В издании «Горький» философ Екатерина Розова рассказывает о том, как появилась ключевая работа Ивана Ильина, оправдывающая насилие:
«Книгу «О сопротивлении злу силой», вышедшую в 1925 году в Берлине, Ильин посвящает Белому движению и лично Врангелю. Текст <…> у критиков вызывает недоумение своей несвоевременностью. После Мировой войны, революций, эмиграции <…> зачем развивать это, по меткому определению Зинаиды Гиппиус, «военно-полевое богословие»? <…>
Здесь я сделаю шаг на 10 лет назад. В начале Первой мировой Ильин <…> опубликовал статью «Основное нравственное противоречие войны», где изложил свой главный этический принцип: убийство человека однозначно и всегда плохо, ему нет оправдания вне зависимости от внешних условий. <…>
Но что же тогда делать, если на тебя напали? Согласно Ильину, каждый сам должен сделать свой нравственный выбор, и если он решит убивать, то необходимо принять на себя метафизические последствия и вину <…>. Попутно философ прилагает серьезные усилия, чтобы раскритиковать решение Льва Толстого. В той же статье 1914 года Ильин представляет писательское несопротивление как «максимальную щедрость» по отношению к нападающему. <…> Это недопустимо, если речь идет о «духовном достоянии». <…> Именно здесь философ предлагает брать на себя грех убийства, отбрасывая пацифизм. <…>
Что же еще, помимо экзальтации, прибавляется к этим тезисам в книге «О сопротивлении злу силой»? Заметнее всего озлобленность. И здесь Ильина можно понять: это страшный соблазн — методично легализовывать все доступные воображению формы уничтожения людей, взявших твою страну в заложники. <…> Если в первом тексте философ стремился укрепить сограждан в решимости участвовать в Первой мировой войне, то теперь речь шла о том, чтобы удержать остатки Белой армии от окончательного растворения, придав ее существованию как высокий, так и повседневный смысл. <…>
Ильин плотно работает с негативным вокабуляром: вместо «убийства» следует говорить «казнь», вместо «греха» — «неправедность», вместо «войны» — «подвиг». Самое проработанное понятие в этом ряду — «отрицательная любовь» — чувство, которое руководит автором физического понуждения. <…>
Почему не назвать вещи своими именами?
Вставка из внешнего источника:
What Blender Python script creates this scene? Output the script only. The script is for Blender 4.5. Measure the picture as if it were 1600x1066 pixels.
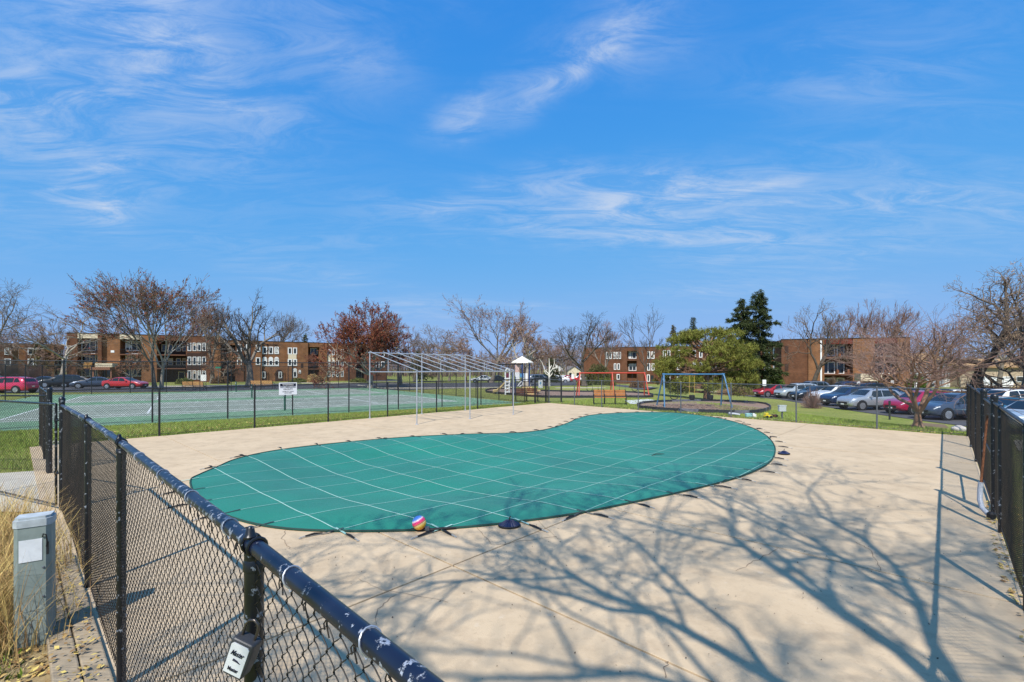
import bpy, bmesh, math, random
import numpy as np
from mathutils import Vector, Matrix
from mathutils.geometry import delaunay_2d_cdt

for o in list(bpy.data.objects): bpy.data.objects.remove(o)
scene = bpy.context.scene
col = scene.collection
R = math.radians

# ---------------------------------------------------------------- camera
F, HZ, CX, H = 725.0, 577.0, 800.0, 2.4
cam = bpy.data.cameras.new('camera'); cam.sensor_width = 36; cam.lens = 36*F/1600
cam.shift_y = (HZ-533)/1600; cam.clip_start = .05; cam.clip_end = 6000
camo = bpy.data.objects.new('camera', cam); col.objects.link(camo)
camo.location = (0, 0, H); camo.rotation_euler = (R(90), 0, 0)
scene.camera = camo

# ---------------------------------------------------------------- light
SUN_EL = R(51); SH = Vector((.28, .96)).normalized()          # shadows run this way over the ground
ld = Vector((SH.x*math.cos(SUN_EL), SH.y*math.cos(SUN_EL), -math.sin(SUN_EL)))
sun = bpy.data.lights.new('sun', 'SUN'); sun.energy = 4.6; sun.angle = R(.53); sun.color = (1, .96, .90)
suno = bpy.data.objects.new('sun', sun); col.objects.link(suno); suno.rotation_euler = ld.to_track_quat('-Z', 'Y').to_euler()
suno.location = (-5, -18, 30)

world = bpy.data.worlds.new('World'); scene.world = world; world.use_nodes = True
nt = world.node_tree; nt.nodes.clear()
def N(t, **k):
    n = nt.nodes.new(t)
    for a, b in k.items(): setattr(n, a, b)
    return n
def LK(a, b): nt.links.new(a, b)
def val(s, v):
    if hasattr(v, 'is_linked') or isinstance(v, bpy.types.NodeSocket): LK(v, s)
    else: s.default_value = v
def M_(op, a, b=0.0, c=0.0, clamp=False):
    n = N('ShaderNodeMath', operation=op); n.use_clamp = clamp
    val(n.inputs[0], a); val(n.inputs[1], b); val(n.inputs[2], c)
    return n.outputs[0]
sky = N('ShaderNodeTexSky', sky_type='NISHITA'); sky.sun_disc = False
sky.sun_elevation = SUN_EL; sky.sun_rotation = math.atan2(-SH.x, -SH.y)
sky.air_density = 1.0; sky.dust_density = .15; sky.ozone_density = 2.6; sky.altitude = 200
bg = N('ShaderNodeBackground'); bg.inputs[1].default_value = .142
out = N('ShaderNodeOutputWorld')
tc = N('ShaderNodeTexCoord'); sep = N('ShaderNodeSeparateXYZ'); LK(tc.outputs['Generated'], sep.inputs[0])
X_, Y_, Z_ = sep.outputs
az = M_('ARCTAN2', X_, Y_); el = M_('ARCSINE', Z_)
# thin cirrus: streaky noise over the whole sky plus a few long wisps at their own bearings
zc = M_('ADD', M_('MAXIMUM', Z_, 0.0), .12)
cx_ = M_('DIVIDE', X_, zc); cy_ = M_('DIVIDE', Y_, zc)
comb = N('ShaderNodeCombineXYZ'); LK(cx_, comb.inputs[0]); LK(cy_, comb.inputs[1])
def noise(vec, scale, detail, dist, rot=0, sc=(1, 1, 1), loc=(0, 0, 0), rough=.55):
    m = N('ShaderNodeMapping'); LK(vec, m.inputs[0]); m.inputs['Rotation'].default_value = (0, 0, rot); m.inputs['Scale'].default_value = sc; m.inputs['Location'].default_value = loc
    n = N('ShaderNodeTexNoise'); LK(m.outputs[0], n.inputs['Vector']); n.inputs['Scale'].default_value = scale
    n.inputs['Detail'].default_value = detail; n.inputs['Distortion'].default_value = dist; n.inputs['Roughness'].default_value = rough
    return n.outputs[0]
def ramp(v, a, b):
    n = N('ShaderNodeMapRange'); n.interpolation_type = 'SMOOTHSTEP'; LK(v, n.inputs[0]); n.inputs[1].default_value = a; n.inputs[2].default_value = b
    return n.outputs[0]
n1 = noise(comb.outputs[0], 1.0, 7, .9, R(-18), (.55, 2.2, 1), (3.1, 1.7, 0), .62)
n2 = noise(comb.outputs[0], .55, 4, .5, R(12), (.7, 1.4, 1), (8.3, 2.2, 0), .5)
n3 = noise(comb.outputs[0], 3.2, 8, 1.3, R(-24), (.75, 2.0, 1), (1.3, 5.7, 0), .70)
veil = M_('MULTIPLY', ramp(n2, .42, .72), M_('ADD', M_('MULTIPLY', ramp(n1, .32, .75), .8), .15))
veil = M_('MULTIPLY', veil, .52)
aecomb = N('ShaderNodeCombineXYZ'); LK(az, aecomb.inputs[0]); LK(el, aecomb.inputs[1])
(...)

Потому что красивая риторика позволяет растушевать ответственность; моральное решение оказывается как бы растворено в самом порядке вещей. Туман лишенных конкретного содержания слов требует от аудитории интеллектуального усилия, чтобы разобраться в этичности того, что реально происходит, и на это усилие не каждый готов. К тому же Ильин включает элемент морального шантажа и провокации: разве вы бросите ребенка, которого насилуют солдаты? Уйдете и не поможете? Будете стоять и смотреть как толстовец? Это уловка устроена так: человеку навязывают нравственный максимализм, вместе с тем побуждая добровольно стать агрессором. <…>
Тем не менее вопрос Ильина — о невозможности чистого пацифизма — конечно, не утрачивает своей актуальности. Предлагаемое им решение, требующее подмены понятий, предъявления нравственных требований к государству и передачи ему права различения добра и зла, приводит к утрате возможности сделать личный выбор и осуществлять какую бы то ни было автономную моральную навигацию».